When Spain rushed Royal Decree 10/2025 into law on September 23, 2025—a sweeping package that took effect the next day—it did more than signal solidarity with a grieving public. It reshaped practical lines of commerce, finance and defense in ways that weaken, not strengthen, regional security.
The decree’s blanket embargo on defense and dual-use exports and its new transit and import controls will choke logistics and compel Israel and its partners to seek more dependable routes and collaborators. That is exactly the opposite of what Europe and the West should be doing at a time of heightened danger.
Reports have surfaced of banks in Spain—most notably Banco Sabadell—asking Israeli clients to sign declarations distancing themselves from settlement commerce.
Madrid’s measures are blunt: an embargo on defense materials and dual-use goods to and from Israel, transit authorizations for such shipments through Spanish territory, bans on transit authorizations for fuels with potential military use bound for Israel, and even an import ban on goods from settlements, enforced by postal-code checks and advertising restrictions.
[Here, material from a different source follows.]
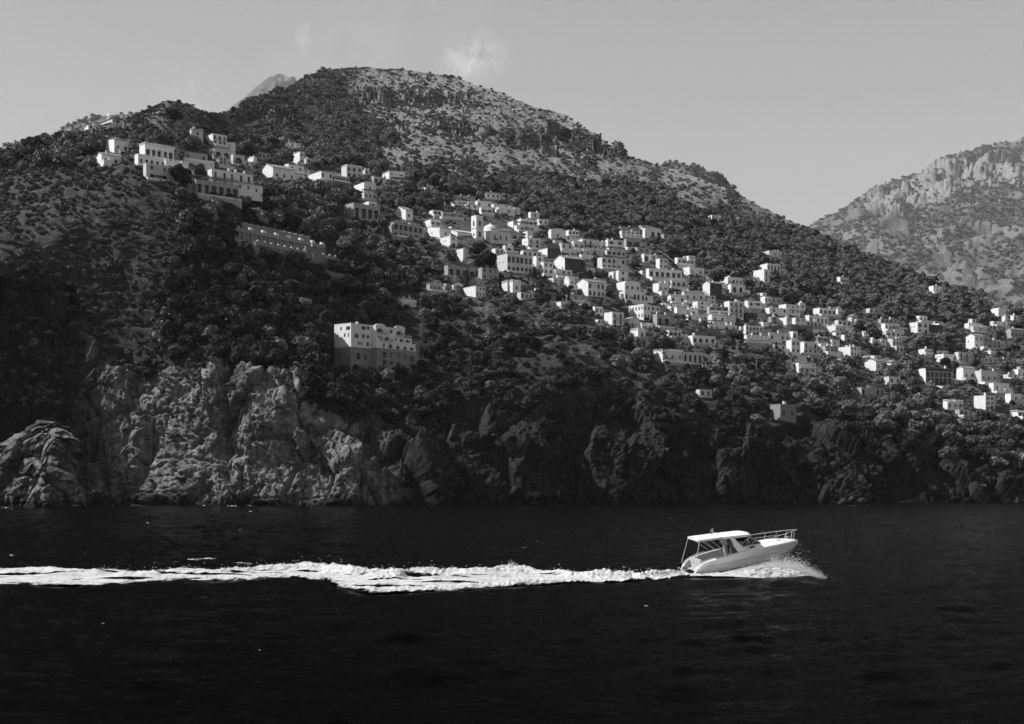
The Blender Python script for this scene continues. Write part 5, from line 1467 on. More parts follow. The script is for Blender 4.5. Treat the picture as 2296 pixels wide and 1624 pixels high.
for xa, xb, y, q in ((1020, 1250, 400, 3), (1400, 1650, 455, 3), (1080, 1320, 548, 2), (1222, 1310, 740, 1), (1362, 1465, 755, 1), (1492, 1590, 782, 1), (1092, 1195, 884, 0), (1612, 1710, 965, 0)):
    bm = bmesh.new(); z = hzz(y, (xa + xb) / 2, y0); x0 = hx(xa, y0); x1 = hx(xb, y0); yy_ = y0 + .32 * q - .01
    add_box(bm, x0, x1, yy_ - .85, yy_, z - .2, z)
    b_ = bm_obj('balcony', bm, M['white'], ho)
    bm = bmesh.new(); add_box(bm, x0, x1, yy_ - .85, yy_ - .8, z + .85, z + .92)
    for k in range(int((x1 - x0) / .3)): add_box(bm, x0 + k * .3, x0 + k * .3 + .04, yy_ - .84, yy_ - .805, z + .003, z + .848)
    bm_obj('railing', bm, M['iron'], b_)
for xa, xb in ((1000, 1190), (1360, 1560)):
    bm = bmesh.new()
    x0, x1 = hx(xa, y0) + .2, hx(xb, y0) - .1; yy_ = y0 + .96; zt_ = tiers[3][1] + .07
    A = arc_pts(x0, x1, 0, 10)
    for (a, b), (c, d_) in zip(A, A[1:]):
        for y in (yy_, yy_ + .5): face(bm, [(a, y, zt_), (c, y, zt_), (c, y, zt_ + .12 + d_ * .35), (a, y, zt_ + .12 + b * .35)])
        face(bm, [(a, yy_, zt_ + .12 + b * .35), (c, yy_, zt_ + .12 + d_ * .35), (c, yy_ + .5, zt_ + .12 + d_ * .35), (a, yy_ + .5, zt_ + .12 + b * .35)])
    bm_obj('arched_parapet', bm, M['white'], ho)

# ---------------------------------------------------------------- long convent-like building with a cross
sz = lambda x, y: ((500 + x / 6.378) * .9184, (500 + y / 6.378) * .9184)
cu, cv = sz(470, 540)
Yk = terr_y(cu, cv) - 5
print('seminary', Yk, terr_y(*sz(1880, 850)), 'hotel', Yh, terr_y(*hz(1700, 1000)))
co = tag(empty('seminary', P(cu, cv, Yk), R(55)), 'long two-tier building of glazed bays with a cross on its dark chapel front', 'building')
W, D, Hh = 58.0, 9.0, 5.4
nbay = 11
ops = [(W * b / nbay + .35, W * (b + 1) / nbay - .35, .5, 3.9, False, .5) for b in range(nbay)]
block(co, W, D, Hh, ops, M['sem'], 'F', rnd=rnd, win=('grid',), found=4)
for q in range(8):
    bm = bmesh.new(); x = min(1 + q * 8, W - 2.6); add_box(bm, x, x + 1.4, -.05, 1.2, Hh + .07, Hh + 1.3); add_box(bm, x + 1.4, x + 2.3, .1, 1.0, Hh + .07, Hh + .8)
    bm_obj('roof_turret', bm, M['white'], co)
# lower tier in front
W2, D2, H2 = 56.0, 7.0, 4.8
u2, v2 = sz(790, 740)
d2 = P(u2, v2, Yk - 3) - P(cu, cv, Yk)
d2 = Matrix.Rotation(R(-55), 3, 'Z') @ d2
ops = [(W2 * b / nbay + .35, W2 * (b + 1) / nbay - .35, .3, 3.3, False, .5) for b in range(nbay) if b not in (6, 7)]
block(co, W2, D2, H2, ops, M['sem'], 'F', org=tuple(d2), rnd=rnd, win=('grid',), found=5)
for q in range(13):
    bm = bmesh.new(); x = 1 + q * 4.2
    for k_, (a, b) in enumerate(zip(arc_pts(x, x + 1.6, 0, 6), arc_pts(x, x + 1.6, 0, 6)[1:])):
        face(bm, [(a[0], .0, H2 + .07), (b[0], .0, H2 + .07), (b[0], .0, H2 + .1 + b[1]), (a[0], .0, H2 + .1 + a[1])]); face(bm, [(a[0], 0, H2 + .1 + a[1]), (b[0], 0, H2 + .1 + b[1]), (b[0], .5, H2 + .1 + b[1]), (a[0], .5, H2 + .1 + a[1])])
    bm_obj('scallop', bm, M['pale'], co, tuple(d2))
bm = bmesh.new(); xx = W2 * 6 / nbay
add_box(bm, xx, xx + 9.0, -1.2, -.01, -4, H2 + 2.2)
cf = bm_obj('chapel_front', bm, M['stone'], co, tuple(d2))
bm = bmesh.new(); add_box(bm, xx + 4.4, xx + 4.65, -1.3, -1.21, 1.6, 4.6); add_box(bm, xx + 3.5, xx + 4.39, -1.3, -1.21, 3.4, 3.65); add_box(bm, xx + 4.66, xx + 5.55, -1.3, -1.21, 3.4, 3.65)
bm_obj('cross', bm, M['white'], cf)
bm = bmesh.new()
lathe(bm, [(.0, 0), (.45, .02), (.42, .5), (.34, 1.2), (.4, 1.6), (.16, 1.85), (.2, 2.05), (.14, 2.3), (.01, 2.4)], 12, (xx + 4.5, -.6, H2 + 2.2))
bm_obj('statue', bm, M['white'], cf, smooth_=True)
# row of small roof vaults behind
uu, vv = sz(120, 300)
d3 = Matrix.Rotation(R(-55), 3, 'Z') @ (P(uu, vv - 9, Yk - 1) - P(cu, cv, Yk))
bm = bmesh.new(); n = 17; Wv = 62.0
add_box(bm, 0, Wv, 0, 4.0, -7, .6)
for q in range(n):
    A = arc_pts(q * Wv / n, (q + 1) * Wv / n, .6, 8)
    for (a, b), (c, d_) in zip(A, A[1:]):
        b2, d2_ = .6 + (b - .6) * .75, .6 + (d_ - .6) * .75
        face(bm, [(a, -.3, b2), (c, -.3, d2_), (c, 4.2, d2_), (a, 4.2, b2)]); face(bm, [(a, -.3, .6), (c, -.3, .6), (c, -.3, d2_), (a, -.3, b2)])
bm_obj('vaulted_roof', bm, M['sem'], co, tuple(d3))
# ================================================================ motor boat
M['gel'] = plain('white_gelcoat', 0.80, 0.28, 0.4, 0.03)
M['gel2'] = plain('cream_upholstery', 0.42, 0.6, 0.2, 0.06)
M['canvas'] = plain('canopy_cloth', 0.62, 0.9, 0.1, 0.06)
M['steel'] = plain('steel_tube', 0.62, 0.25, 0.6, 0.03)
M['black'] = plain('black_stripe', 0.015, 0.4, 0.3)
M['smoke'] = plain('smoked_screen', 0.02, 0.08, 0.5, 0.05)
M['skin'] = plain('skin', 0.30, 0.6, 0.2, 0.05)
M['hair'] = plain('hair', 0.015, 0.7, 0.2)
M['shirt'] = plain('pale_shirt', 0.40, 0.9, 0.05, 0.08)
M['darkcloth'] = plain('dark_clothes', 0.025, 0.9, 0.05)
bpos = P(1541, 1284.5, 107.0)
BM = Matrix.Translation(bpos) @ Matrix.Rotation(R(15), 4, 'Z') @ Matrix.Rotation(R(-8), 4, 'Y') @ Matrix.Rotation(R(5), 4, 'X')
boat = empty('motorboat', bpos)
boat.matrix_world = BM
tag(boat, 'white open motor cruiser with canopy and bow rail speeding with its bow raised', 'boat')
SX = [0, .12, .35, .7, 1.3, 2.2, 3.3, 4.5, 5.6, 6.6, 7.4, 8.1, 8.6, 9.0, 9.3]
KZ = [-.72, -.74, -.75, -.76, -.77, -.77, -.76, -.73, -.66, -.5, -.28, .02, .3, .6, .9]
CB = [1.2, 1.22, 1.25, 1.27, 1.3, 1.31, 1.31, 1.28, 1.18, 1.0, .8, .56, .36, .18, .03]
CZ = [-.32, -.31, -.3, -.29, -.27, -.24, -.19, -.11, 0, .12, .24, .38, .52, .70, .93]
SB = [1.3, 1.34, 1.4, 1.45, 1.5, 1.53, 1.54, 1.53, 1.47, 1.34, 1.14, .86, .6, .34, .06]
SZ = [.0, .22, .48, .70, .86, .98, 1.09, 1.18, 1.23, 1.24, 1.23, 1.21, 1.18, 1.12, 1.02]
def it(x, A): return float(np.interp(x, SX, A))
def hull_y(x, z):
    c, s = it(x, CZ), it(x, SZ)
    t_ = min(max((z - c) / max(s - c, .05), 0), 1)
    return it(x, CB) + (it(x, SB) - it(x, CB)) * (t_ ** .75)
def loft(bm, rows, closed=False, mat=0):
    vr_ = [[bm.verts.new(p) for p in r_] for r_ in rows]
    for a, b in zip(vr_, vr_[1:]):
        for k in range(len(a) - 1): bm.faces.new((a[k], a[k+1], b[k+1], b[k])).material_index = mat
    return vr_
xs_ = np.linspace(0, 9.3, 60)
bm = bmesh.new()
for sgn in (-1, 1):
    rows = []
    for x in xs_:
        k, cb, cz_, sb, szz = it(x, KZ), it(x, CB), it(x, CZ), it(x, SB), it(x, SZ)
        r_ = [(x, 0, k), (x, sgn * cb * .5, k + (cz_ - k) * .46), (x, sgn * cb, cz_), (x, sgn * (cb + .05), cz_ + .02)]
        for q in (.15, .3, .45, .58, .6, .75, .9, 1.0):
            z = cz_ + (szz - cz_) * q; off = .0 if q < .59 else .035
            r_.append((x, sgn * (hull_y(x, z) + off * min(1, (9.3 - x))), z))
        r_.append((x, sgn * max(sb - .06, .0), szz + .05)); r_.append((x, sgn * max(sb - .14, 0), szz + .05))
        rows.append(r_)
    loft(bm, rows)
face(bm, [(0, -1.2, -.32), (0, 0, -.72), (0, 1.2, -.32), (0, 1.3, 0.0), (0, -1.3, 0.0)])
hull = bm_obj('hull', bm, M['gel'], boat, smooth_=True)
# deck: cockpit aft, cuddy deck forward
bm = bmesh.new()
rows = []
for x in np.linspace(4.2, 9.25, 30):
    sb, szz = max(it(x, SB) - .13, .01), it(x, SZ) + .05
    cr = .20 * min(1, (9.4 - x) / 2.0) * min(1, (x - 3.4))
    rows.append([(x, y * sb, szz + cr * (1 - abs(y) ** 2.2)) for y in np.linspace(-1, 1, 13)])
loft(bm, rows)
bm_obj('foredeck', bm, M['gel'], boat, smooth_=True)
bm = bmesh.new()
for sgn in (-1, 1):
    rows = []
    for x in np.linspace(.12, 4.25, 20):
        sb, szz = it(x, SB) - .13, it(x, SZ) + .05
        rows.append([(x, sgn * sb, szz), (x, sgn * (sb - .22), szz + .01), (x, sgn * (sb - .24), szz - .03), (x, sgn * (sb - .26), min(.2, szz - .1))])
    loft(bm, rows)
face(bm, [(.35, -1.2, .18), (4.25, -1.2, .18), (4.25, 1.2, .18), (.35, 1.2, .18)])
bm_obj('cockpit', bm, M['gel2'], boat)
bm = bmesh.new(); add_box(bm, .75, 1.35, -1.0, 1.0, .19, .62); add_box(bm, .7, .9, -1.0, 1.0, .625, .95)
bm_obj('aft_seat', bm, M['gel2'], boat)
bm = bmesh.new(); add_box(bm, 3.5, 3.95, -.85, -.3, .19, .85); add_box(bm, 3.45, 3.6, -.85, -.3, .855, 1.45)
bm_obj('helm_seat', bm, M['gel2'], boat)
bm = bmesh.new(); add_box(bm, 3.5, 3.95, .3, .85, .19, .85); add_box(bm, 3.45, 3.6, .3, .85, .855, 1.45)
bm_obj('helm_seat', bm, M['gel2'], boat)
bm = bmesh.new(); add_box(bm, -.75, -.005, -1.05, 1.05, -.14, -.05); add_box(bm, -.72, -.1, -.95, .95, -.045, -.03)
pf = bm_obj('swim_platform', bm, M['gel2'], boat)
def tube_bm(bm, pts, r_, n=6):
    pts = [Vector(p) for p in pts]
    prev = None
    for i, p in enumerate(pts):
        d = (pts[min(i + 1, len(pts) - 1)] - pts[max(i - 1, 0)]).normalized()
        q = d.to_track_quat('Z', 'Y').to_matrix()
        ring = [bm.verts.new(p + q @ Vector((r_ * math.cos(2 * math.pi * k / n), r_ * math.sin(2 * math.pi * k / n), 0))) for k in range(n)]
        if prev:
            for k in range(n): bm.faces.new((prev[k], prev[(k+1) % n], ring[(k+1) % n], ring[k]))
        prev = ring
def tube_obj(name, pts, r_, mat, parent):
    bm = bmesh.new(); tube_bm(bm, pts, r_)
    return bm_obj(name, bm, mat, parent, smooth_=True)
bm = bmesh.new()
for y in (-.7, -.35): tube_bm(bm, [(-.55, y, -.6), (-.55, y, .1), (-.35, y, .35), (-.1, y, .35)], .018)
for z in (-.45, -.2, .05): tube_bm(bm, [(-.55, -.7, z), (-.55, -.35, z)], .018)
bm_obj('ladder', bm, M['steel'], pf)
bm = bmesh.new()
tube_bm(bm, [(-.6, -.95, -.03), (-.6, -.95, .4), (-.55, -.3, .44), (-.5, .5, .42), (-.5, .5, -.03)], .018)
bm_obj('rail', bm, M['steel'], pf)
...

The immediate operational effect is real—pending authorizations must now meet a new regime, and existing permits can be revoked overnight. That upends predictable supply chains that militaries and humanitarian agencies rely on during crises.
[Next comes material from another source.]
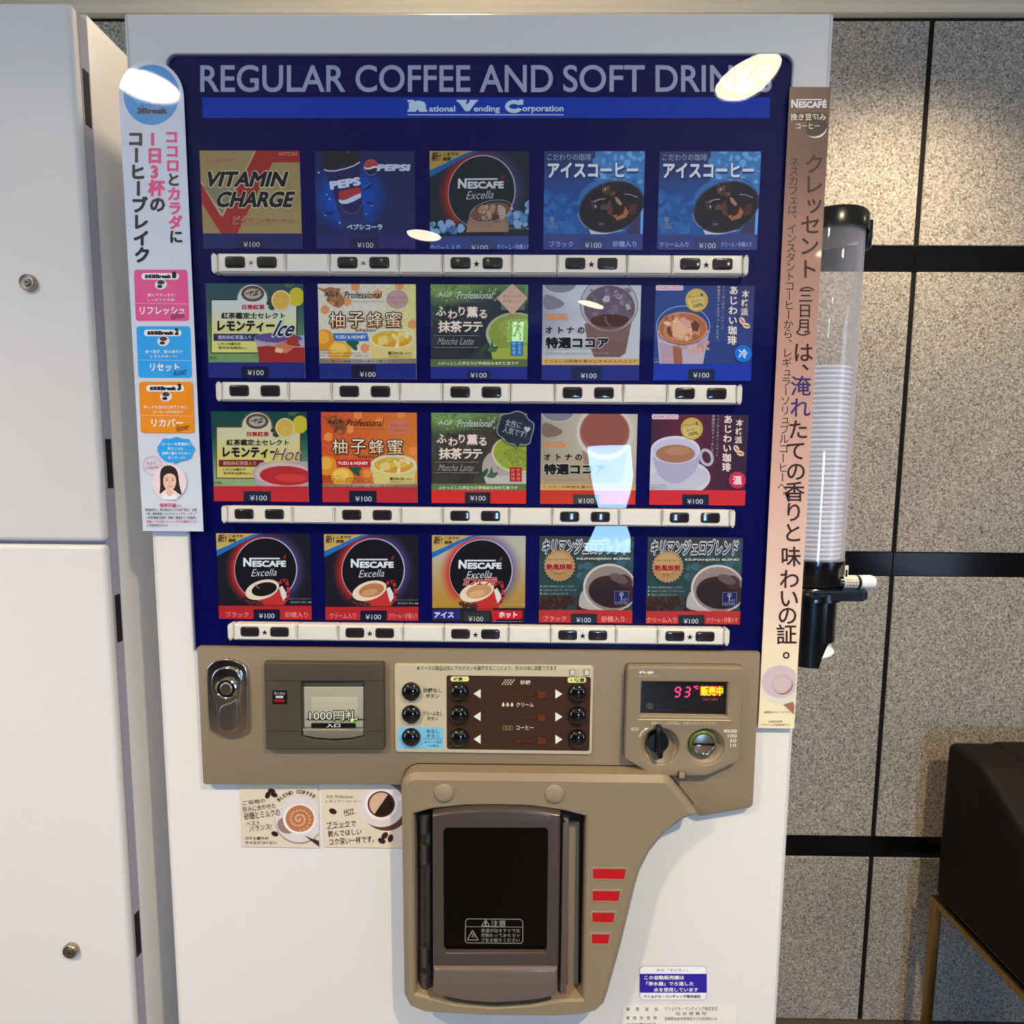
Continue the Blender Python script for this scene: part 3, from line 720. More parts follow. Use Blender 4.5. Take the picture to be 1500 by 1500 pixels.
def lemon(A, hot=False):
    top, botc = ((12, 66, 56), (140, 160, 112)) if hot else ((44, 74, 76), (112, 142, 92))
    A.rect(-20, 30, 1500, 1500, lambda x, y: mix(top, botc, (y-350)/700), h=200)
    bd = (96, 44, 28) if hot else (44, 32, 20); hi = (196, 190, 150) if hot else (194, 196, 186); lo = (206, 188, 96) if hot else (206, 198, 110)
    A.rect(128, 262, 1318, 1010, bd); A.ell(700, 262, 224, 218, (92, 102, 84)); A.ell(700, 262, 214, 208, bd)
    A.ell(700, 262, 205, 198, hi); A.rect(142, 280, 1304, 996, lambda x, y: mix(hi, lo, (y-380)/380), h=260)
    A.rect(500, 262, 900, 320, hi)
    A.ell(706, 190, 158, 108, (70, 42, 38)); A.ell(706, 190, 148, 98, (96, 66, 56)); A.ell(706, 190, 116, 72, (168, 158, 144))
    A.line([(615, 190), (680, 175)], 14, (60, 44, 40)); A.line([(672, 150), (676, 225)], 12, (60, 44, 40)); A.blobs(16, 690, 150, 780, 225, [(60, 44, 40), (80, 62, 54)], 8, 17, 4)
    A.text('日東紅茶', 560, 338, 874, 408, (176, 36, 58), 0.05)
    A.text('紅茶鑑定士セレクト', 275, 448, 1152, 536, (26, 20, 16), 0.03)
    A.text('レモンティー', 222, 562, 1010, 712, (22, 16, 14), 0.05)
    A.ell(1310, 235, 108, 128, (188, 172, 44)); A.poly([(1120, 60), (1290, 55), (1230, 110), (1160, 105)], (70, 100, 60)); A.blobs(10, 900, 300, 1010, 390, [(44, 52, 46), (60, 66, 54)], 18, 40, 3)
    A.ell(1098, 282, 134, 140, (214, 192, 128)); A.ell(1098, 282, 116, 122, (200, 158, 66))
    for k in range(9):
        a = math.radians(k*40); A.line([(1098, 282), (1098+112*math.cos(a), 282+116*math.sin(a))], 5, (212, 180, 96))
    A.rect(172, 742, 800, 836, (112, 32, 34) if hot else (40, 38, 92)); A.text('微粉砕紅茶葉入り', 232, 762, 690, 820, (206, 160, 130) if hot else (186, 184, 214), 0.01)
    A.text('レモンの香りの', 235, 862, 545, 898, (36, 28, 16), 0.02); A.text('爽やかな味わい。', 240, 914, 632, 954, (36, 28, 16), 0.02)
    if hot:
        A.poly([(640, 900), (760, 780), (1440, 760), (1440, 1140), (800, 1140), (690, 1080)], (170, 150, 148)); A.ell(1080, 950, 400, 170, (192, 170, 160), 2, 40); A.ell(1110, 968, 366, 140, (172, 38, 40), 2, 40)
        A.ell(1180, 1000, 220, 60, (196, 56, 48), 2, 24)
        A.text('Hot', 920, 570, 1350, 750, (120, 56, 30), 0.0, 0.35, out=(214, 206, 186), ow=0.03); A.text('業務用', 108, 1048, 210, 1090, (60, 90, 50), res=1)
    else:
        A.poly([(730, 800), (1440, 760), (1440, 1150), (800, 1150), (770, 930)], (164, 152, 158)); A.ell(1060, 800, 330, 66, (84, 68, 124), 1, 36)
        A.ring(1060, 810, 335, 84, 6, (132, 132, 150), 1); A.poly([(772, 925), (900, 905), (1100, 925), (1440, 930), (1440, 1150), (802, 1150)], (146, 40, 38))
        A.poly([(1160, 800), (1300, 770), (1370, 920), (1180, 900)], (150, 48, 38)); A.poly([(1010, 900), (1120, 850), (1280, 930), (1180, 1010), (1020, 1000)], (186, 108, 72)); A.poly([(1040, 930), (1140, 960), (1100, 1010), (1010, 980)], (214, 176, 140)); A.line([(1030, 880), (1180, 840)], 9, (200, 150, 110))
        A.text('Ice', 975, 560, 1345, 780, (18, 20, 34), 0.02, 0.5, out=(196, 198, 206), ow=0.05); A.text('業務用', 108, 1048, 210, 1090, (60, 90, 50), res=1)
    if hot: price(A, 1118, 0, 0, 0, (182, 38, 42), (520, 1190, 905, 0), (1248, 1322), (612, 848), (28, 30, 46))
    else: price(A, 1135, 0, 0, 0, (26, 36, 108), (560, 1190, 930, 0), (1240, 1312), (642, 862), (12, 16, 46))
def prof(A, x0, y0, x1, y1, c):
    w = x1-x0; A.text('AGF', x0, y0, x0+w*0.26, y0+(y1-y0)*0.72, c, 0.015); A.ring(x0+w*0.345, (y0+y1)/2-6, w*0.035, (y1-y0)*0.36, 5, c, a0=90, a1=300)
    A.text('Professional', x0+w*0.34, y0-8, x1, y1, c, 0.01, 0.25)
def hexes(A, x0, y0, x1, y1, r, c, wd=3):
    j = 0; y = y0
    while y < y1:
        x = x0+(j % 2)*r*0.87
        while x < x1:
            A.line([(x+r*math.sin(math.radians(60*k)), y+r*math.cos(math.radians(60*k))) for k in range(4)], wd, c); A.lay -= 1; x += r*1.74
        y += r*1.5; j += 1
    A.lay += 1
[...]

The consequences are already leaking into daily life. Reports have surfaced of banks in Spain—most notably Banco Sabadell—asking Israeli clients to sign declarations distancing themselves from settlement commerce, and in some cases freezing accounts while they sort compliance issues. For businesspeople and families trying to keep payrolls and mortgages moving, that bureaucratic scramble looks less like lawful regulation and more like a politicized risk to livelihoods and cooperation. In short, Spain’s law risks turning ordinary commercial actors into political gatekeepers.
Practical problems demand practical partners. Morocco is that partner. Rabat’s normalization with Israel in December 2020 was not a mere photo op: it created a durable framework for diplomacy, aviation, commerce and security cooperation that has matured since. The U.S.-brokered agreement reopened channels of state-to-state communication and established a baseline of trust that can be leaned on when European routes become unreliable.
Beyond diplomacy, the Morocco-Israel relationship has a tangible defense and intelligence dimension. Since normalization, the two countries have deepened security ties—from intelligence sharing and joint training to procurement of advanced surveillance and defensive systems—moves that materially increase both countries’ ability to respond to asymmetric threats in North Africa and the Sahel. When Spain’s policy narrows Europe’s logistical bandwidth, Morocco’s geographic position and operational cooperation become not a luxury but a necessity.
Spain’s decree may have scored a moment of domestic political theater. But when the next crisis arrives, allies will remember who remained practical and who chose optics over outcomes.
This is not an apology for politics that ignores human suffering. Democracies have a duty to hold to the laws of war and to seek humanitarian relief for civilians. But there is a difference between targeted measures aimed at clear violations and blanket policies that hamstring allied logistics and banking. The former can punish bad actors while protecting innocent commerce; the latter creates secondary harms that adversaries will happily exploit. Spain’s decree, by restricting transit and freezing the normal functioning of supply chains, risks producing more instability, not less.
What should Israel and its partners do?
First, diversify operational channels with pragmatic partners who combine stability and capability—chief among them Morocco. Strengthen intelligence fusion, expand joint readiness exercises, and build interoperable logistics corridors that do not rely on a handful of European ports or banks subject to sudden political whiplash.
Second, press for European approaches that are calibrated: measures that target verified abuses without turning ports, airspace and financial systems into political minefields.
And third, keep the diplomatic door open to allies who can mediate and de-escalate—Morocco’s historical Jewish heritage and regional credibility make it uniquely placed to serve as both bridge and implementer of concrete security measures.
Spain’s decree may have scored a moment of domestic political theater. But when the next crisis arrives, allies will remember who remained practical and who chose optics over outcomes. In that ledger, Morocco’s steadiness and willingness to shoulder operational burdens make it the partner the United States and Israel should be strengthening - not sidelining - at this fraught moment.